[Data section]
########
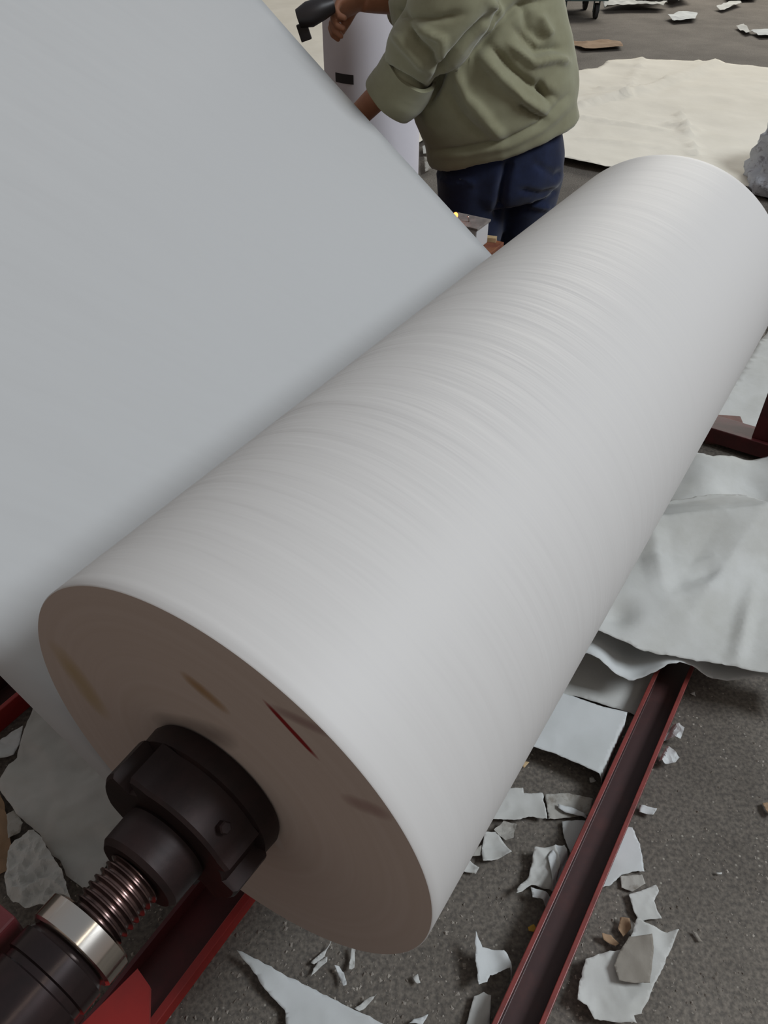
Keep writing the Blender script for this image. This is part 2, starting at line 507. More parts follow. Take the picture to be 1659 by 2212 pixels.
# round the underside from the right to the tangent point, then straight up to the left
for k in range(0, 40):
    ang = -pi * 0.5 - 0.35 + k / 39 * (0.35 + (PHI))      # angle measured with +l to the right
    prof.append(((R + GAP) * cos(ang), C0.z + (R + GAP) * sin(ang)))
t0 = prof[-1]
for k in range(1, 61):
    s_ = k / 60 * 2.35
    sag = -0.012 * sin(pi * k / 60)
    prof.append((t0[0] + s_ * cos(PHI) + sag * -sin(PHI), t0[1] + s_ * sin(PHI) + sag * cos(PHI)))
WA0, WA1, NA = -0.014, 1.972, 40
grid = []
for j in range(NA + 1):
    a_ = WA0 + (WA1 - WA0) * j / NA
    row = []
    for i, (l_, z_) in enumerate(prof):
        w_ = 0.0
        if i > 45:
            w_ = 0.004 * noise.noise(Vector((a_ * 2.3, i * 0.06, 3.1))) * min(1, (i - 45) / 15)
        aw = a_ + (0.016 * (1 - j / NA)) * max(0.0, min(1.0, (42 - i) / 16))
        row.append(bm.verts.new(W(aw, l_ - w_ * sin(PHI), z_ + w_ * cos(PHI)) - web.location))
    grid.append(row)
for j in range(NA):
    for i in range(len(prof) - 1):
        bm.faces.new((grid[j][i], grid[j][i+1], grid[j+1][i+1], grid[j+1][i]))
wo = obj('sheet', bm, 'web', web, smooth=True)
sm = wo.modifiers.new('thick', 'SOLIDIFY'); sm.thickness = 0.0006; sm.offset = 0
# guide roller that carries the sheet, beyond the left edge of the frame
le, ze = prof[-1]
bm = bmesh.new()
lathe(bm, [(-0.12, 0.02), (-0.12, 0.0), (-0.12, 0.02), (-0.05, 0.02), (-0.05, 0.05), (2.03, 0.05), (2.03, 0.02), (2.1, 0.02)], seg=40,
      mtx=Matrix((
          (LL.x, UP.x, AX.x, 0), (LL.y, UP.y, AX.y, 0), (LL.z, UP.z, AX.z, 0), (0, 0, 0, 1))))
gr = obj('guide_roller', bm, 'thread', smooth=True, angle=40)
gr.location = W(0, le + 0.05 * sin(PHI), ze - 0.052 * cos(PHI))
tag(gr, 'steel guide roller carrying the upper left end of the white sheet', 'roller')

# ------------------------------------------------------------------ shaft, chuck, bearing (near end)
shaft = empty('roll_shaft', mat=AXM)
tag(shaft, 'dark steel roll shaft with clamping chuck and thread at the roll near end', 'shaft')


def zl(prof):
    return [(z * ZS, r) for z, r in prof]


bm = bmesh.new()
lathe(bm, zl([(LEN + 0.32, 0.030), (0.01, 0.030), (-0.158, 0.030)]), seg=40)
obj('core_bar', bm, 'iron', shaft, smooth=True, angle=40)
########
[Your goal]
Quote every line word for word and keep the images out of the copy.

[Answer to the problem]
Keep writing the Blender script for this image. This is part 2, starting at line 507. More parts follow. Take the picture to be 1659 by 2212 pixels.
# round the underside from the right to the tangent point, then straight up to the left
for k in range(0, 40):
    ang = -pi * 0.5 - 0.35 + k / 39 * (0.35 + (PHI))      # angle measured with +l to the right
    prof.append(((R + GAP) * cos(ang), C0.z + (R + GAP) * sin(ang)))
t0 = prof[-1]
for k in range(1, 61):
    s_ = k / 60 * 2.35
    sag = -0.012 * sin(pi * k / 60)
    prof.append((t0[0] + s_ * cos(PHI) + sag * -sin(PHI), t0[1] + s_ * sin(PHI) + sag * cos(PHI)))
WA0, WA1, NA = -0.014, 1.972, 40
grid = []
for j in range(NA + 1):
    a_ = WA0 + (WA1 - WA0) * j / NA
    row = []
    for i, (l_, z_) in enumerate(prof):
        w_ = 0.0
        if i > 45:
            w_ = 0.004 * noise.noise(Vector((a_ * 2.3, i * 0.06, 3.1))) * min(1, (i - 45) / 15)
        aw = a_ + (0.016 * (1 - j / NA)) * max(0.0, min(1.0, (42 - i) / 16))
        row.append(bm.verts.new(W(aw, l_ - w_ * sin(PHI), z_ + w_ * cos(PHI)) - web.location))
    grid.append(row)
for j in range(NA):
    for i in range(len(prof) - 1):
        bm.faces.new((grid[j][i], grid[j][i+1], grid[j+1][i+1], grid[j+1][i]))
wo = obj('sheet', bm, 'web', web, smooth=True)
sm = wo.modifiers.new('thick', 'SOLIDIFY'); sm.thickness = 0.0006; sm.offset = 0
# guide roller that carries the sheet, beyond the left edge of the frame
le, ze = prof[-1]
bm = bmesh.new()
lathe(bm, [(-0.12, 0.02), (-0.12, 0.0), (-0.12, 0.02), (-0.05, 0.02), (-0.05, 0.05), (2.03, 0.05), (2.03, 0.02), (2.1, 0.02)], seg=40,
      mtx=Matrix((
          (LL.x, UP.x, AX.x, 0), (LL.y, UP.y, AX.y, 0), (LL.z, UP.z, AX.z, 0), (0, 0, 0, 1))))
gr = obj('guide_roller', bm, 'thread', smooth=True, angle=40)
gr.location = W(0, le + 0.05 * sin(PHI), ze - 0.052 * cos(PHI))
tag(gr, 'steel guide roller carrying the upper left end of the white sheet', 'roller')

# ------------------------------------------------------------------ shaft, chuck, bearing (near end)
shaft = empty('roll_shaft', mat=AXM)
tag(shaft, 'dark steel roll shaft with clamping chuck and thread at the roll near end', 'shaft')


def zl(prof):
    return [(z * ZS, r) for z, r in prof]


bm = bmesh.new()
lathe(bm, zl([(LEN + 0.32, 0.030), (0.01, 0.030), (-0.158, 0.030)]), seg=40)
obj('core_bar', bm, 'iron', shaft, smooth=True, angle=40)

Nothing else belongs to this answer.